## Short problem
Please repeat, exactly and with nothing added, the lines running from the line that contains "Write part 4" to the line that contains "y, ground z)", both lines included.
*** Material supplied
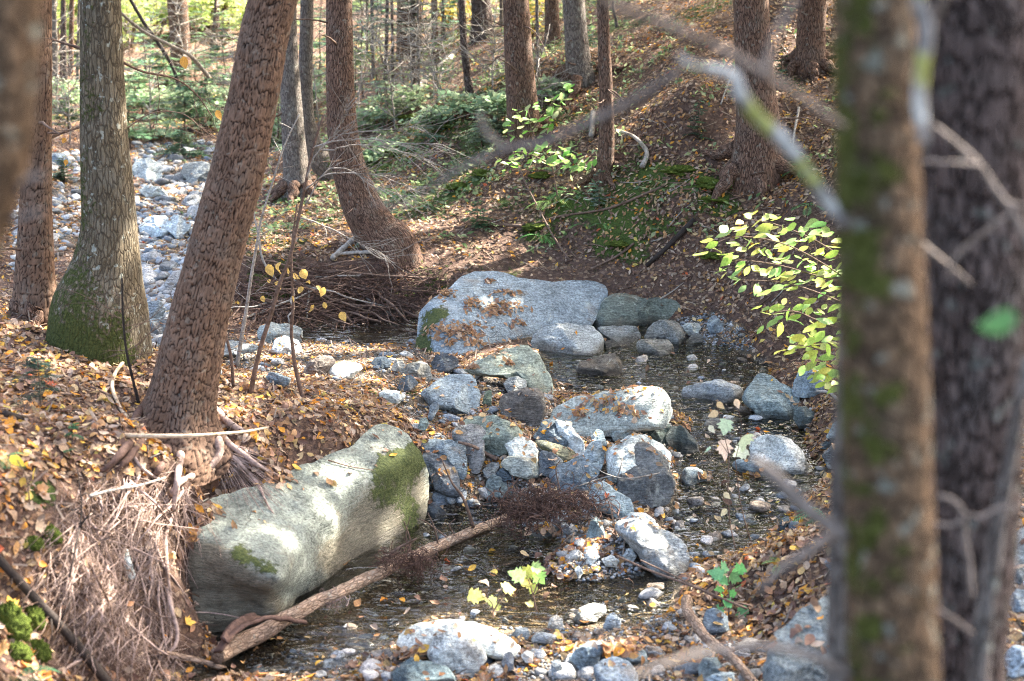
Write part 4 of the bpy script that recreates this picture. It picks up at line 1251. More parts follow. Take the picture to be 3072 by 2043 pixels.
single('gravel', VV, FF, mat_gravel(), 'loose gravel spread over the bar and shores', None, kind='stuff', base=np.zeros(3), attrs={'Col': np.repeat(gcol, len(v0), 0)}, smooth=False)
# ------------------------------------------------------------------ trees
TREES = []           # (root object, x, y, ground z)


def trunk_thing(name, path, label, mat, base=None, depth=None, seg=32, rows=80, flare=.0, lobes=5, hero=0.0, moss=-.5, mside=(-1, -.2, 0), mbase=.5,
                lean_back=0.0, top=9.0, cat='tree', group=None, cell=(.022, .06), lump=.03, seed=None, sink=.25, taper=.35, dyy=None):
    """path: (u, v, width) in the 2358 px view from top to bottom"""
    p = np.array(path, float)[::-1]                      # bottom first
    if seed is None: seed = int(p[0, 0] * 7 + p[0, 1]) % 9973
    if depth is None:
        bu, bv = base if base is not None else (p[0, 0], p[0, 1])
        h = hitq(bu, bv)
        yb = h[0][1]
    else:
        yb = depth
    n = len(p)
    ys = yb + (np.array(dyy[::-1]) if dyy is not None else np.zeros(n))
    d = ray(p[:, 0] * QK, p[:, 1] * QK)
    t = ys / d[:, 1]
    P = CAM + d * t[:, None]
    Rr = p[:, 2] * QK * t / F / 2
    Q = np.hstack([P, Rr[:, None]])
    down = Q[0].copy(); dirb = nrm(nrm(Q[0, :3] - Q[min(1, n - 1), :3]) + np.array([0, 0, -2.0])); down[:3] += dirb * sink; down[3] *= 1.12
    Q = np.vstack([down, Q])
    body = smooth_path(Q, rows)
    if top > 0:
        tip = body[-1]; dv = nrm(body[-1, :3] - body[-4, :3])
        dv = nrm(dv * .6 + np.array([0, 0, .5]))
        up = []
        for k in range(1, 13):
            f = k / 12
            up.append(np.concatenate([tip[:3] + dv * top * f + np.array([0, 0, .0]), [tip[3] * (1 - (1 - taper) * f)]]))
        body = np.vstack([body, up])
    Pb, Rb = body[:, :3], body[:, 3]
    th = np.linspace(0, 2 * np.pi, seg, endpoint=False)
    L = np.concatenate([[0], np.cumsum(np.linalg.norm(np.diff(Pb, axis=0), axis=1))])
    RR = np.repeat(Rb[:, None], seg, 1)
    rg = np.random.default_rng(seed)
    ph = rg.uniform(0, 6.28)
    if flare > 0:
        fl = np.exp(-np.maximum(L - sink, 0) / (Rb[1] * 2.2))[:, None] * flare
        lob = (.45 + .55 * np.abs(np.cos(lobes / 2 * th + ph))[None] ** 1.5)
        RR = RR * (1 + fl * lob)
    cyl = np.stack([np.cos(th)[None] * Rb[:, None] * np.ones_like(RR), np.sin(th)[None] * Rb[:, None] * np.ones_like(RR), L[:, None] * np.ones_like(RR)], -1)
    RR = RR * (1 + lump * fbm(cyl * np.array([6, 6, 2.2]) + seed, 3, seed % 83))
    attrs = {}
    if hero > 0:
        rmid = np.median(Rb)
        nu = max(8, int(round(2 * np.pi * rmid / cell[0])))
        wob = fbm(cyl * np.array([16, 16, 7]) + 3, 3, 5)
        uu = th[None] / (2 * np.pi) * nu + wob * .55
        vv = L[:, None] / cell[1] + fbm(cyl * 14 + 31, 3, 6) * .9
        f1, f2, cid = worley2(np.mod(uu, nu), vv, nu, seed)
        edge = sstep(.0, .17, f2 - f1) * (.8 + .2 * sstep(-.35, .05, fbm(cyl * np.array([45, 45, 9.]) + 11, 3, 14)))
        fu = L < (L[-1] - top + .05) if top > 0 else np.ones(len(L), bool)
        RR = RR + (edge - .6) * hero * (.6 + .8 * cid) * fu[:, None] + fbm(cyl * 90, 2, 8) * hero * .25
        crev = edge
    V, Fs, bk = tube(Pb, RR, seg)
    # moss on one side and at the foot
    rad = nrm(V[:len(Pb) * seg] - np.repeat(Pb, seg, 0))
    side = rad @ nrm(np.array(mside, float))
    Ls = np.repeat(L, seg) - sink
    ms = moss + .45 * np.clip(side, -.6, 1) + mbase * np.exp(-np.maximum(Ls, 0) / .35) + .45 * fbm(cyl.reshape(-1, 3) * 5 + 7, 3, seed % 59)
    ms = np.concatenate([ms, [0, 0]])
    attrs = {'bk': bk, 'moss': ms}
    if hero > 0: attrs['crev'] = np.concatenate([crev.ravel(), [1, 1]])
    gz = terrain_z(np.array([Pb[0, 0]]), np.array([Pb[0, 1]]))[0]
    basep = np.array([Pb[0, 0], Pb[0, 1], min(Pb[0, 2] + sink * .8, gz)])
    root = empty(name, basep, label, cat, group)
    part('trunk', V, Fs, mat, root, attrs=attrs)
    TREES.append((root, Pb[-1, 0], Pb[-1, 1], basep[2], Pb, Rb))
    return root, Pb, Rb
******
*** Material supplied
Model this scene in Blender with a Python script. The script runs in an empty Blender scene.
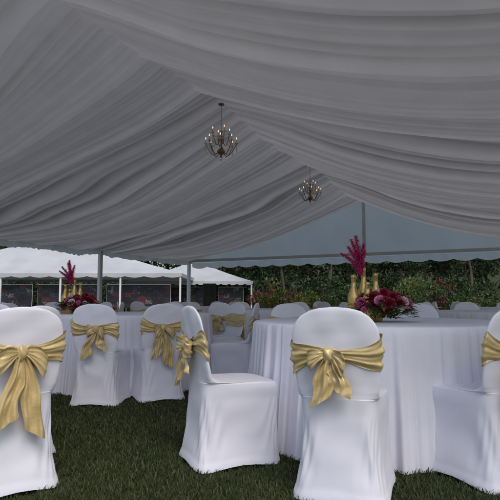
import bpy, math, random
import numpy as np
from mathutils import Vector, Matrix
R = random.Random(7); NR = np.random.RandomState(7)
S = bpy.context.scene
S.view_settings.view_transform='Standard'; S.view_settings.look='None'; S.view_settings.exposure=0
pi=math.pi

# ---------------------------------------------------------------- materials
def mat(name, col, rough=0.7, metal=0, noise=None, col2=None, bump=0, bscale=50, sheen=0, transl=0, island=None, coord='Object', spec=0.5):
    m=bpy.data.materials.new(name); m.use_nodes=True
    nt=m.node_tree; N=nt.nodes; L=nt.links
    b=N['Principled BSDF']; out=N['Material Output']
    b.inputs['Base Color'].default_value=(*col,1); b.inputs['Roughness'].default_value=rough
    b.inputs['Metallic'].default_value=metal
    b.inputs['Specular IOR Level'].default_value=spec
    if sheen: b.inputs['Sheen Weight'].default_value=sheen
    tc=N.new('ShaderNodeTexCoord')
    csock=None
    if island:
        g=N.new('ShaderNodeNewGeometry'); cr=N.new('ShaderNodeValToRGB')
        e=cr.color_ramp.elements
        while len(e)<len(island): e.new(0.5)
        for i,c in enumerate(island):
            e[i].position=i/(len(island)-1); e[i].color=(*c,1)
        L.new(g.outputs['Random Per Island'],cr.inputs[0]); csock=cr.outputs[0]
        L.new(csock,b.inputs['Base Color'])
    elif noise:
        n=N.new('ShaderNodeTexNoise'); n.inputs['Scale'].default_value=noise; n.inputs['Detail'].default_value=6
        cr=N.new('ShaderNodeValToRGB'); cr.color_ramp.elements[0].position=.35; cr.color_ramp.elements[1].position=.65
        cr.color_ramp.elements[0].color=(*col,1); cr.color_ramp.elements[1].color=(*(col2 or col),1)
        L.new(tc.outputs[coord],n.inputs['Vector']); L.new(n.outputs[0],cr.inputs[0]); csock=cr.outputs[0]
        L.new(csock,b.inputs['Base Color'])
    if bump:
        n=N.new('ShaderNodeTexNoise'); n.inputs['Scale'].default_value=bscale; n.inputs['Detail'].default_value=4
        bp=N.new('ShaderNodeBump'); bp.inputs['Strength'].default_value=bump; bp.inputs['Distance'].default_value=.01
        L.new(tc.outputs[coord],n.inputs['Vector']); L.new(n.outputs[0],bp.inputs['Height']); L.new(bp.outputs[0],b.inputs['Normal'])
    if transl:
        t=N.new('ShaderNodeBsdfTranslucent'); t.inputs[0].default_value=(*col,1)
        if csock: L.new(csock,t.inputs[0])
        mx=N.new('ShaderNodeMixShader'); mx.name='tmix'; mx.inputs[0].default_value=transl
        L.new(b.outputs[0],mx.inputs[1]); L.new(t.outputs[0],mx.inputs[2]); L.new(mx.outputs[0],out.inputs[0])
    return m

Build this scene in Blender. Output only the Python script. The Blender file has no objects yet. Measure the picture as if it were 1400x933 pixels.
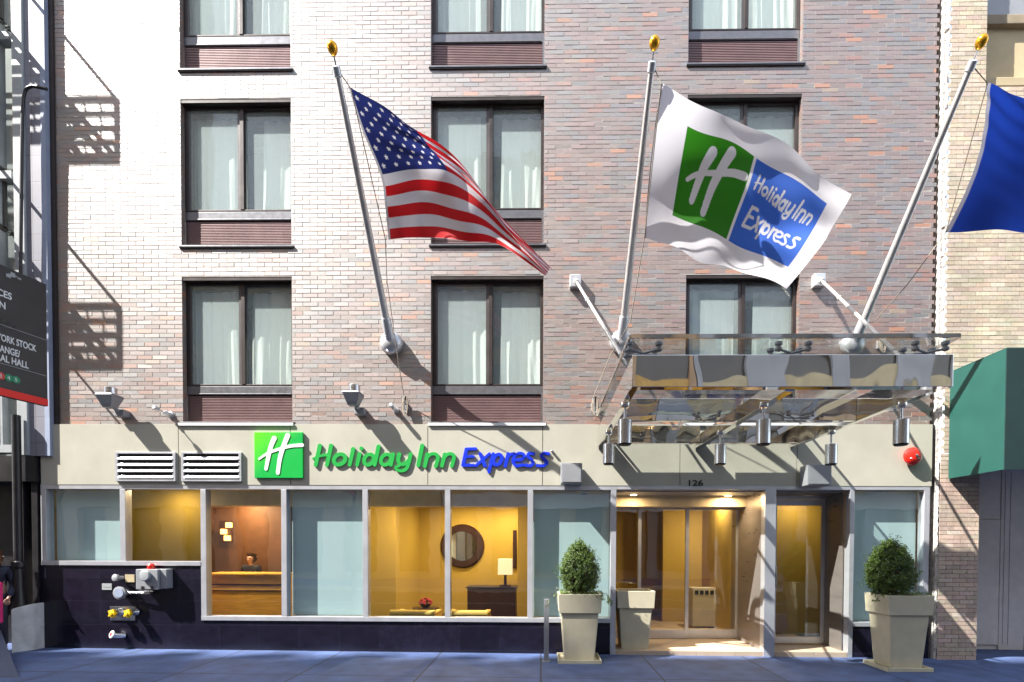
******
## Output below
Write part 4 of the bpy script that recreates this picture. It picks up at line 1251. More parts follow. Take the picture to be 3072 by 2043 pixels.
single('gravel', VV, FF, mat_gravel(), 'loose gravel spread over the bar and shores', None, kind='stuff', base=np.zeros(3), attrs={'Col': np.repeat(gcol, len(v0), 0)}, smooth=False)
# ------------------------------------------------------------------ trees
TREES = []           # (root object, x, y, ground z)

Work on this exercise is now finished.